Gabriel, que tomó el lugar de Lucifer en presencia de Dios, había estado caminando de un lugar a otro, mirando al Padre, mirando al jardín. ¡De repente, el Padre le hace una señal con la cabeza a Gabriel! ¡Y Gabriel sale a una velocidad sobrenatural: la velocidad del universo!
Gabriel desaparece de aquella escena y al instante aparece al lado de Jesús. Levanta de la tierra la cabeza de su General. La sostiene contra su pecho. Señala hacia los cielos abiertos, de donde vino. Ha venido para recordarle a Jesús cuánto lo ama su Padre.
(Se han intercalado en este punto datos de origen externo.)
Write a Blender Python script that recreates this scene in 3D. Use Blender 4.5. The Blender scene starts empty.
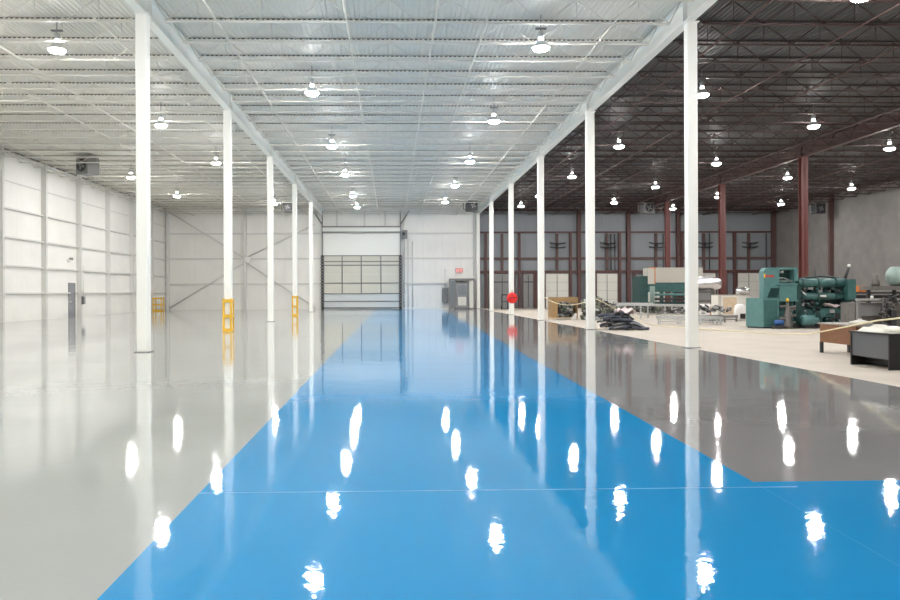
import bpy, math, random
from mathutils import Vector, Matrix
random.seed(7)
S = 10.5            # column spacing along the hall (m)
F = 73.5 * S        # focal length in pixels of a 900 px wide frame
CAMZ = 1.55
PSI = math.radians(1.5); ROLL = 0.004
CX = 392 + F * math.tan(PSI); CY = 292.4
sc = bpy.context.scene
COL = sc.collection
# ------------------------------------------------------------------ camera
_r = Vector((math.cos(PSI), -math.sin(PSI), 0)); _u = Vector((0, 0, 1)); _f = Vector((math.sin(PSI), math.cos(PSI), 0))
RT = _r * math.cos(ROLL) - _u * math.sin(ROLL); UP = _u * math.cos(ROLL) + _r * math.sin(ROLL)
cam = bpy.data.objects.new('camera', bpy.data.cameras.new('camera')); COL.objects.link(cam)
m = Matrix.Identity(4)
for i in range(3):
    m[i][0] = RT[i]; m[i][1] = UP[i]; m[i][2] = -_f[i]
m[2][3] = CAMZ
cam.matrix_world = m
cam.data.sensor_width = 36; cam.data.lens = 36 * F / 900
cam.data.shift_x = (450 - CX) / 900; cam.data.shift_y = (CY - 300) / 900
cam.data.clip_end = 300
sc.camera = cam
def ray(u, v): return _f + RT * ((u - CX) / F) + UP * ((CY - v) / F)
def at(u, v, Y):
    d = ray(u, v); k = Y / d.y; return Vector((d.x * k, Y, CAMZ + d.z * k))
def fl(u, v, z=0):
    d = ray(u, v); k = (z - CAMZ) / d.z; return Vector((d.x * k, d.y * k, z))
# ------------------------------------------------------------------ materials
M = {}
def mat(name, col, rough=.5, metal=0, noise=0, nscale=8, bump=0, bscale=40, coat=0, spec=.5, trans=0, var=None):
    ma = bpy.data.materials.new(name); ma.use_nodes = True
    nt = ma.node_tree; b = nt.nodes['Principled BSDF']
    b.inputs['Base Color'].default_value = (*col, 1); b.inputs['Roughness'].default_value = rough
    b.inputs['Metallic'].default_value = metal; b.inputs['Specular IOR Level'].default_value = spec
    b.inputs['Coat Weight'].default_value = coat; b.inputs['Coat Roughness'].default_value = .05
    b.inputs['Transmission Weight'].default_value = trans
    tc = nt.nodes.new('ShaderNodeTexCoord')
    if noise:
        n = nt.nodes.new('ShaderNodeTexNoise'); n.inputs['Scale'].default_value = nscale; n.inputs['Detail'].default_value = 5
        nt.links.new(tc.outputs['Object'], n.inputs['Vector'])
        r = nt.nodes.new('ShaderNodeMapRange'); r.inputs['To Min'].default_value = 1 - noise; r.inputs['To Max'].default_value = 1 + noise
        r.inputs['From Min'].default_value = .3; r.inputs['From Max'].default_value = .7
        nt.links.new(n.outputs['Fac'], r.inputs['Value'])
        mx = nt.nodes.new('ShaderNodeVectorMath'); mx.operation = 'SCALE'; mx.inputs[0].default_value = col
        nt.links.new(r.outputs['Result'], mx.inputs['Scale']); nt.links.new(mx.outputs[0], b.inputs['Base Color'])
    if bump:
        n = nt.nodes.new('ShaderNodeTexNoise'); n.inputs['Scale'].default_value = bscale; n.inputs['Detail'].default_value = 3
        nt.links.new(tc.outputs['Object'], n.inputs['Vector'])
        bp = nt.nodes.new('ShaderNodeBump'); bp.inputs['Strength'].default_value = 1; bp.inputs['Distance'].default_value = bump
        nt.links.new(n.outputs['Fac'], bp.inputs['Height']); nt.links.new(bp.outputs['Normal'], b.inputs['Normal'])
    M[name] = ma; return ma
def emat(name, col, s):
    ma = bpy.data.materials.new(name); ma.use_nodes = True; nt = ma.node_tree
    b = nt.nodes['Principled BSDF']; b.inputs['Base Color'].default_value = (.8, .8, .8, 1)
    b.inputs['Emission Color'].default_value = (*col, 1); b.inputs['Emission Strength'].default_value = s
    M[name] = ma; return ma
def ribbed(name, col, axis, pitch, depth, noise=.03, rough=.5):
    """sheet-metal panel with straight ribs as relief"""
    ma = mat(name, col, rough, noise=noise, nscale=.6)
    nt = ma.node_tree; b = nt.nodes['Principled BSDF']
    tc = nt.nodes.new('ShaderNodeTexCoord'); sp = nt.nodes.new('ShaderNodeSeparateXYZ'); nt.links.new(tc.outputs['Object'], sp.inputs[0])
    mm = nt.nodes.new('ShaderNodeMath'); mm.operation = 'PINGPONG'; mm.inputs[1].default_value = pitch / 2
    nt.links.new(sp.outputs[axis], mm.inputs[0])
    g = nt.nodes.new('ShaderNodeMath'); g.operation = 'LESS_THAN'; g.inputs[1].default_value = pitch * .06
    nt.links.new(mm.outputs[0], g.inputs[0])
    bp = nt.nodes.new('ShaderNodeBump'); bp.inputs['Distance'].default_value = depth; bp.invert = True
    nt.links.new(g.outputs[0], bp.inputs['Height']); nt.links.new(bp.outputs['Normal'], b.inputs['Normal'])
    return ma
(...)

Le recuerda también acerca de las almas que serán eternamente salvadas como resultado de su sacrificio. Le asegura que su Padre es más grande y poderoso que Satanás y que los reinos de este mundo serán rescatados para los santos del Altísimo. Le garantiza que el horrendo sacrificio vale la pena, ya que tendrá consecuencias eternas a favor de aquellos humanos que elijan estar con él por la eternidad.
Y Jesús se levanta de su lugar de oración. Con su cabeza erguida sale del jardín para hacerle frente a la turba. Mantiene erguida su cabeza, como el Rey que es, desde ese momento hasta que llega a la cruz. Mientras lo empujan por todo el camino hacia el Calvario, demuestra una fortaleza y compostura sobrenaturales.
Ha aceptado el amor y poder de su Padre por fe. Aunque se siente solo en la cruz y clama: «¿Por qué me has desamparado?», no está solo. Hacia el final exclama: «En tus manos encomiendo mi espíritu» (Lucas 23:46).
¿Se siente agradecido al conocer la historia sublime de Jesús? ¿Su conciencia está cómoda por lo que tuvo que pasar? ¿Experimenta gozo porque usted puede ser uno de los salvados eternamente, gracias a su sacrificio? ¿Por qué no le agradece nuevamente por tan maravilloso amor?